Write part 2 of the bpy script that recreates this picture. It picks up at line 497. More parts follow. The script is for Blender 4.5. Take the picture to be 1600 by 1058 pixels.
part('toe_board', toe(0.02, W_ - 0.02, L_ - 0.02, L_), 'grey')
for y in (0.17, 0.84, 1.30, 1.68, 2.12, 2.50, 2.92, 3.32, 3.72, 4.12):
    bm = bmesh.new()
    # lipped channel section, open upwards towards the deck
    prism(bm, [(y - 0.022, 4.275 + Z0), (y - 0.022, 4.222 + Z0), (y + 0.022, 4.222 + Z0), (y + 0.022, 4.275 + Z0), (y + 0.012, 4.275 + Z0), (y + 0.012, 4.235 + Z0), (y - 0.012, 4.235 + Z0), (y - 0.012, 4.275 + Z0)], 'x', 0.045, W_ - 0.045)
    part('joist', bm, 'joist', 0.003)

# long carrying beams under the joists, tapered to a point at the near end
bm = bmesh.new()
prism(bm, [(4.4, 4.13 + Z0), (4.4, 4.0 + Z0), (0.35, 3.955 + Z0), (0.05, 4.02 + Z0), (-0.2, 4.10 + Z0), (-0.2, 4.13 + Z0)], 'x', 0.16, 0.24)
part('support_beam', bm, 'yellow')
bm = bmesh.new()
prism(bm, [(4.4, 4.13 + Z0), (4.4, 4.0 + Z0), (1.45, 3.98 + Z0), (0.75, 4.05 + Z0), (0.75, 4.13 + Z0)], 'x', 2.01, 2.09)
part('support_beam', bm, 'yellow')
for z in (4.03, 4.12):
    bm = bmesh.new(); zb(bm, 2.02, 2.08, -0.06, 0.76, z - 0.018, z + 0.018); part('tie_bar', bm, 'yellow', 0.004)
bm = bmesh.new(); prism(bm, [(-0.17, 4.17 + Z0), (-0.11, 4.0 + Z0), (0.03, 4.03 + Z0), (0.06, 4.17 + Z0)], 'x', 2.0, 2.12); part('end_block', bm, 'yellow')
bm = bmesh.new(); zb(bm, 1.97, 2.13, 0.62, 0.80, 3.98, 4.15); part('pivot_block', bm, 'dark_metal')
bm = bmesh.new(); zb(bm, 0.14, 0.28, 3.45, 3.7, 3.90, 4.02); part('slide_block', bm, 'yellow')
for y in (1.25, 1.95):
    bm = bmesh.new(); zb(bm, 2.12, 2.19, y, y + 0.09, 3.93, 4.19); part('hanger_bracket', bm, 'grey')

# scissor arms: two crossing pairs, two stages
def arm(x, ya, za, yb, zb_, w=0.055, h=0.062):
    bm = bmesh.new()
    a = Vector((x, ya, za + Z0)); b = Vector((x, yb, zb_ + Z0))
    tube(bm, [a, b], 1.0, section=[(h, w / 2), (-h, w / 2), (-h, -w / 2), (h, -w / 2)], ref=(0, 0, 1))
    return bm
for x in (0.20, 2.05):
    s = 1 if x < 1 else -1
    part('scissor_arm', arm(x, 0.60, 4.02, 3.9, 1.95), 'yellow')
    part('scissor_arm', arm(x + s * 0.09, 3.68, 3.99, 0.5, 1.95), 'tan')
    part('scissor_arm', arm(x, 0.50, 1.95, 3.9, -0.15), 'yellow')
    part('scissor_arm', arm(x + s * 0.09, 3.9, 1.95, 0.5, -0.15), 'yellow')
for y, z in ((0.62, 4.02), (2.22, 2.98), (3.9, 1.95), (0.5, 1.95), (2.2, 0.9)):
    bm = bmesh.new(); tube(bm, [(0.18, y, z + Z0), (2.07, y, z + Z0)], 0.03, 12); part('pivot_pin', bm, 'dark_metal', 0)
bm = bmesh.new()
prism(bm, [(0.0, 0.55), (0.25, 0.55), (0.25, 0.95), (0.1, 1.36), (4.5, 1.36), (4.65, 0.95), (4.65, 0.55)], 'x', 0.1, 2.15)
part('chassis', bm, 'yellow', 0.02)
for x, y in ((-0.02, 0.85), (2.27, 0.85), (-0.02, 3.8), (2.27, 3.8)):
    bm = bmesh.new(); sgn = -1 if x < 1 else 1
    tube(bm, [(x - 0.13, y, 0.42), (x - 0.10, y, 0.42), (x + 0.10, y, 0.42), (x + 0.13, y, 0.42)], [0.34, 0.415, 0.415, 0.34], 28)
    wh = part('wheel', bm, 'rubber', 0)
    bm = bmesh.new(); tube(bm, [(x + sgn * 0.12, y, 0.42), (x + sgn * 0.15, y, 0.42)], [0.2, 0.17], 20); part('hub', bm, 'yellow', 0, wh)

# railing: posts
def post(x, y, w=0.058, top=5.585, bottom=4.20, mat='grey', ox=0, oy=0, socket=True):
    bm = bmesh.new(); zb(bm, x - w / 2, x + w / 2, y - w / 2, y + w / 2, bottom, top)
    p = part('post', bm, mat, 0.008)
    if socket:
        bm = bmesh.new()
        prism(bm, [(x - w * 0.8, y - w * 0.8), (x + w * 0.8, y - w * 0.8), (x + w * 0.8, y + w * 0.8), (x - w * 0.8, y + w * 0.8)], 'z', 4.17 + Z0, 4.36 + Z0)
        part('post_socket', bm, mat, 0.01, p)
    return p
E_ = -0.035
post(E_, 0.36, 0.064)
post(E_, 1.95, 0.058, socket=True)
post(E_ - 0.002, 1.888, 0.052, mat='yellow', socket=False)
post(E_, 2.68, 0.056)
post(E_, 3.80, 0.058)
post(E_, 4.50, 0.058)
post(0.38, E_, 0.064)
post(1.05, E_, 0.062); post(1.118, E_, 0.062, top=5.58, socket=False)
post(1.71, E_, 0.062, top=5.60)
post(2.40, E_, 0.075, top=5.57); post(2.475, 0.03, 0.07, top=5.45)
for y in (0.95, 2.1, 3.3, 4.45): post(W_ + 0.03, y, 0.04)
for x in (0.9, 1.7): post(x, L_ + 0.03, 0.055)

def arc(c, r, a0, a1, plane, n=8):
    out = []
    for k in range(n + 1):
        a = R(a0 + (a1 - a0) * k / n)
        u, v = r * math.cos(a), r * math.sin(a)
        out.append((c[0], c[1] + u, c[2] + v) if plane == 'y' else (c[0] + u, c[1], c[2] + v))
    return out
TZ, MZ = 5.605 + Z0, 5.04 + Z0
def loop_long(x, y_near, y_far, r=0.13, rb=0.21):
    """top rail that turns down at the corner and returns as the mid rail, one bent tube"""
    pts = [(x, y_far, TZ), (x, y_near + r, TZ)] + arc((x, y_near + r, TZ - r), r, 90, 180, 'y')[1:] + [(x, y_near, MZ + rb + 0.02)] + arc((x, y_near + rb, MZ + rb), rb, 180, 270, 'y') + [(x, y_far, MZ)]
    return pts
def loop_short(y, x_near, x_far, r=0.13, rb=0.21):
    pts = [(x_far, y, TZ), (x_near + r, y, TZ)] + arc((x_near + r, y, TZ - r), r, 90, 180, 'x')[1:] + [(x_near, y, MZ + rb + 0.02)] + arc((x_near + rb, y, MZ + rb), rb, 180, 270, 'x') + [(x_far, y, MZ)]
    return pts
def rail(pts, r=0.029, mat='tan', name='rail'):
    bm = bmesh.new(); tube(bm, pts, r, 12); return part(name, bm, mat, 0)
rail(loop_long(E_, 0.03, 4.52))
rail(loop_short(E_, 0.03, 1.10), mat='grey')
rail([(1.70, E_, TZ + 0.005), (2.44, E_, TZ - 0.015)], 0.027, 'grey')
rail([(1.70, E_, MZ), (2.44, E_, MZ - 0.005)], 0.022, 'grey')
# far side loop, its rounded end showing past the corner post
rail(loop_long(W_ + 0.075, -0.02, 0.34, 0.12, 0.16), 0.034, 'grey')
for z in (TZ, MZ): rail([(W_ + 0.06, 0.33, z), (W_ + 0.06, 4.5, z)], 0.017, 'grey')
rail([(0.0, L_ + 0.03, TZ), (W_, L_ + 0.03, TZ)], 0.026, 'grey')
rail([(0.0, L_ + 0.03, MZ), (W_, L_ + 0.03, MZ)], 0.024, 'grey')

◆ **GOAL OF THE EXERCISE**
Starting at the first line of the material above, reproduce each line exactly up to and including the line with "part('joist', bm, 'joist', 0.003)".

◆ **FINISHED EXERCISE**
Write part 2 of the bpy script that recreates this picture. It picks up at line 497. More parts follow. The script is for Blender 4.5. Take the picture to be 1600 by 1058 pixels.
part('toe_board', toe(0.02, W_ - 0.02, L_ - 0.02, L_), 'grey')
for y in (0.17, 0.84, 1.30, 1.68, 2.12, 2.50, 2.92, 3.32, 3.72, 4.12):
    bm = bmesh.new()
    # lipped channel section, open upwards towards the deck
    prism(bm, [(y - 0.022, 4.275 + Z0), (y - 0.022, 4.222 + Z0), (y + 0.022, 4.222 + Z0), (y + 0.022, 4.275 + Z0), (y + 0.012, 4.275 + Z0), (y + 0.012, 4.235 + Z0), (y - 0.012, 4.235 + Z0), (y - 0.012, 4.275 + Z0)], 'x', 0.045, W_ - 0.045)
    part('joist', bm, 'joist', 0.003)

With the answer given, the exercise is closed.